## PROMPT
Search the data for the word "parts" and copy every line where it occurs.

## THE RECORDS
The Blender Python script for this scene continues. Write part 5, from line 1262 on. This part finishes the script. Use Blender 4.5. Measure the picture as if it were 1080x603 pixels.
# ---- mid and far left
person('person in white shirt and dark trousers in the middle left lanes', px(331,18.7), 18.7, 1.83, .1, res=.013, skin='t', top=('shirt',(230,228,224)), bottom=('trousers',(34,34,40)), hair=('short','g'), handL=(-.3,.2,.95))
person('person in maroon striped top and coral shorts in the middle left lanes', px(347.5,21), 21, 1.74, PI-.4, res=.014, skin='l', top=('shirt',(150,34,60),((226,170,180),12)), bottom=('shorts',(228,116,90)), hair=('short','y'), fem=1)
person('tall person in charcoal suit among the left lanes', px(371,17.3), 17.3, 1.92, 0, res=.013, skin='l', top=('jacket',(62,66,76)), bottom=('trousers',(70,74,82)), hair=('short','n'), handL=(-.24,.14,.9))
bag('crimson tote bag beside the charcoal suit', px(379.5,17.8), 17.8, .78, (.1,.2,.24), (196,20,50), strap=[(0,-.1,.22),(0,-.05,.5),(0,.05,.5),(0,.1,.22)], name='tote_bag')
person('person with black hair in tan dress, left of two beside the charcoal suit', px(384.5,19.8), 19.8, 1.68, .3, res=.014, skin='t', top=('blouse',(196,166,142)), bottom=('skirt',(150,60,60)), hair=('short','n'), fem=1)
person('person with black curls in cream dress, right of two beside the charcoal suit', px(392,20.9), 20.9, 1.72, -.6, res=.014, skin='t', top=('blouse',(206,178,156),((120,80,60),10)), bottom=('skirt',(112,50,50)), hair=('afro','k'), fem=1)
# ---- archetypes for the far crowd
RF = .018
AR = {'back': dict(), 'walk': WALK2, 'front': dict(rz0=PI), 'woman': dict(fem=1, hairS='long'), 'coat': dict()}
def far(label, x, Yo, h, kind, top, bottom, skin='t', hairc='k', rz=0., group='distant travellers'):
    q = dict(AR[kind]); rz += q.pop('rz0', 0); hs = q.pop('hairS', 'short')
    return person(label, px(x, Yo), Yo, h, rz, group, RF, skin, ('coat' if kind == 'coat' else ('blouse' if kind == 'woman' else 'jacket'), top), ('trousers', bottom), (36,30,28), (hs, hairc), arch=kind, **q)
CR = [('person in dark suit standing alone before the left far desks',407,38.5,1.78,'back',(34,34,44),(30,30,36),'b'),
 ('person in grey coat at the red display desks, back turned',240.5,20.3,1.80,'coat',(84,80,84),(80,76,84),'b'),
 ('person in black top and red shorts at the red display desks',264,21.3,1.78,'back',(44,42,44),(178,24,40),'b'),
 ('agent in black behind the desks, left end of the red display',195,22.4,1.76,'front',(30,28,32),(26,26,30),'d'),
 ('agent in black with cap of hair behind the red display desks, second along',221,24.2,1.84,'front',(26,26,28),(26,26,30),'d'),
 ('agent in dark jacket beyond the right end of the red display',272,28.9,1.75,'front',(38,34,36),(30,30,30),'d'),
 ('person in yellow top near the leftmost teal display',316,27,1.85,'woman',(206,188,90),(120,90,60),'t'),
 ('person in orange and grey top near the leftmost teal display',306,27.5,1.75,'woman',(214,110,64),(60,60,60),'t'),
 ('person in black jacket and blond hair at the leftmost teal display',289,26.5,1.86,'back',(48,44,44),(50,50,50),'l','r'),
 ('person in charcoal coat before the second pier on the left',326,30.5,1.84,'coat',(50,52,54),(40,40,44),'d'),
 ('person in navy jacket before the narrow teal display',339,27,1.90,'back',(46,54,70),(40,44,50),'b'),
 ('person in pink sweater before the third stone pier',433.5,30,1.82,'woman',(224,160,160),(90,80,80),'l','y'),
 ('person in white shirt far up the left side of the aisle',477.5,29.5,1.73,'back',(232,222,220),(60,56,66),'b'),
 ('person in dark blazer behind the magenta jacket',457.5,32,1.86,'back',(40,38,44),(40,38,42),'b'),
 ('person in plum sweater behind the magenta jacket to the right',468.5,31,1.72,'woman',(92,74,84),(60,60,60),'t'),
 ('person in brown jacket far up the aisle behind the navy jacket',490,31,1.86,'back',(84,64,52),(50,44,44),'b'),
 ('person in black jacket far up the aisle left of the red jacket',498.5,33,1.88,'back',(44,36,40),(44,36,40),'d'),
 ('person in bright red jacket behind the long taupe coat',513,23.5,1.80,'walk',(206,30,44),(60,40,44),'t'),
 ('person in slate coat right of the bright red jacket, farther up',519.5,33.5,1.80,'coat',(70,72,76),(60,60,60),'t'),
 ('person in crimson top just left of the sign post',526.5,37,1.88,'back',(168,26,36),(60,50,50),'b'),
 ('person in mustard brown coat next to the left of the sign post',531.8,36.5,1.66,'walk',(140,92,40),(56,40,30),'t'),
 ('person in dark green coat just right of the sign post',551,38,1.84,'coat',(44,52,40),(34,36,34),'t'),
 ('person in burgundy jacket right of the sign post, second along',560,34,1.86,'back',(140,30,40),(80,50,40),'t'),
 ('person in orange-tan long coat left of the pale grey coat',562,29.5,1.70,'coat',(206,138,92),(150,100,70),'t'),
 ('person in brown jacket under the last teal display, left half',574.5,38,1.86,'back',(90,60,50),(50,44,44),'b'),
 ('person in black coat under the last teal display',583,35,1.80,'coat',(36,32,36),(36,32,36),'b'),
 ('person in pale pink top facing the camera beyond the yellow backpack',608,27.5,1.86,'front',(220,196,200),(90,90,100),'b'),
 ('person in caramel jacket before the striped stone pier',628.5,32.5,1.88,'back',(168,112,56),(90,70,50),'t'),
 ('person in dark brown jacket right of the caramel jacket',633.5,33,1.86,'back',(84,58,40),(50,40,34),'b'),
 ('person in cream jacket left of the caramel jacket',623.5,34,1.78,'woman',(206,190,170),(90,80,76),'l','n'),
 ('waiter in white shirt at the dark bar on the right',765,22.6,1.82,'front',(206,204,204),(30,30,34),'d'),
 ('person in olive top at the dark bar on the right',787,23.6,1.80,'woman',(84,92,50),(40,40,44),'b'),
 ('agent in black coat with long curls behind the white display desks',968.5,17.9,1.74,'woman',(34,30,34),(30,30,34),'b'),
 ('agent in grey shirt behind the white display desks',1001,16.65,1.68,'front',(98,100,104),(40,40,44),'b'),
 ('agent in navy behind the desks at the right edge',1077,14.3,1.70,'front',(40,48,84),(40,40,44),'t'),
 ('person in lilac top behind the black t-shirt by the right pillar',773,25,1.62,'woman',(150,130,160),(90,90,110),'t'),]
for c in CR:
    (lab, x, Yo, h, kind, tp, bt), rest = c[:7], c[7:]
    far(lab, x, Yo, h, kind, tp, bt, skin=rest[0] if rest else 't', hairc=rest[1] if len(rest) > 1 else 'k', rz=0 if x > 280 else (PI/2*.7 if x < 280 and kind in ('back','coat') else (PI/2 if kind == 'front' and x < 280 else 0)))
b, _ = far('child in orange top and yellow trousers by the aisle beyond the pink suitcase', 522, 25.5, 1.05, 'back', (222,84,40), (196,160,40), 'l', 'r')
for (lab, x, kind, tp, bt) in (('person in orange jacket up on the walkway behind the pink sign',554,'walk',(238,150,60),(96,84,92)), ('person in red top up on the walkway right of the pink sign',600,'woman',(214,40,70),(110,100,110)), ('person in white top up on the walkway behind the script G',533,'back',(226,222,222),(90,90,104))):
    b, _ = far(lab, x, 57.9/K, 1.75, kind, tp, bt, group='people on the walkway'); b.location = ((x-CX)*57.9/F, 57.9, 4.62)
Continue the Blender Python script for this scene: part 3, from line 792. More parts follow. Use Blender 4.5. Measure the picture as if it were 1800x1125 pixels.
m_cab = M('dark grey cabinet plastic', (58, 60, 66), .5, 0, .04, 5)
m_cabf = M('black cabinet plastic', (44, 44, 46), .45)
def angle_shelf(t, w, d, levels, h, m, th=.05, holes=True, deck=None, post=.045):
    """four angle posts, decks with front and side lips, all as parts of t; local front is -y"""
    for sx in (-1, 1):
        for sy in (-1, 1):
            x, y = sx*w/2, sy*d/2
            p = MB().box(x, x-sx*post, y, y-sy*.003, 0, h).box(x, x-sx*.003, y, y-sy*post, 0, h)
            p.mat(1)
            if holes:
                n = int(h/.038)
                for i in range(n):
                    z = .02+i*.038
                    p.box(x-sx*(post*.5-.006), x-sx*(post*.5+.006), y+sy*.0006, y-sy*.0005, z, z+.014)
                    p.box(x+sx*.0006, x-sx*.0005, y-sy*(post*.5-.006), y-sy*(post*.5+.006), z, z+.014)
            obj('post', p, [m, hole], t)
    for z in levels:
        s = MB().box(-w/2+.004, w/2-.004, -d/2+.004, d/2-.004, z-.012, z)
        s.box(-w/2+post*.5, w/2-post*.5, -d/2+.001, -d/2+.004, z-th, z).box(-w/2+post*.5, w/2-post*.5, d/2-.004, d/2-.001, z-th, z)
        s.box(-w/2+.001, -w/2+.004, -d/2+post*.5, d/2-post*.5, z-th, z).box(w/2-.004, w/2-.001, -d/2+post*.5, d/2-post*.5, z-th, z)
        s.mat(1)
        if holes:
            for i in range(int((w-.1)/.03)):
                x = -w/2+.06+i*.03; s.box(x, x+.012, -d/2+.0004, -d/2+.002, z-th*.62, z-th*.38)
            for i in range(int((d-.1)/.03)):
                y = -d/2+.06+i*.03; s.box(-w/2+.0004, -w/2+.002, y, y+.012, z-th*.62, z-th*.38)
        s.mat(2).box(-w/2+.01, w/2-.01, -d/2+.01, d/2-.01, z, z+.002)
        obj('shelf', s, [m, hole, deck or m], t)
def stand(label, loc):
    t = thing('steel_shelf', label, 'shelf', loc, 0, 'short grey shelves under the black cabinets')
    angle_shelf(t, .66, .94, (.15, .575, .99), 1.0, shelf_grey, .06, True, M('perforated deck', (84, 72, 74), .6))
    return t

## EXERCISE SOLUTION
Continue the Blender Python script for this scene: part 3, from line 792. More parts follow. Use Blender 4.5. Measure the picture as if it were 1800x1125 pixels.
    """four angle posts, decks with front and side lips, all as parts of t; local front is -y"""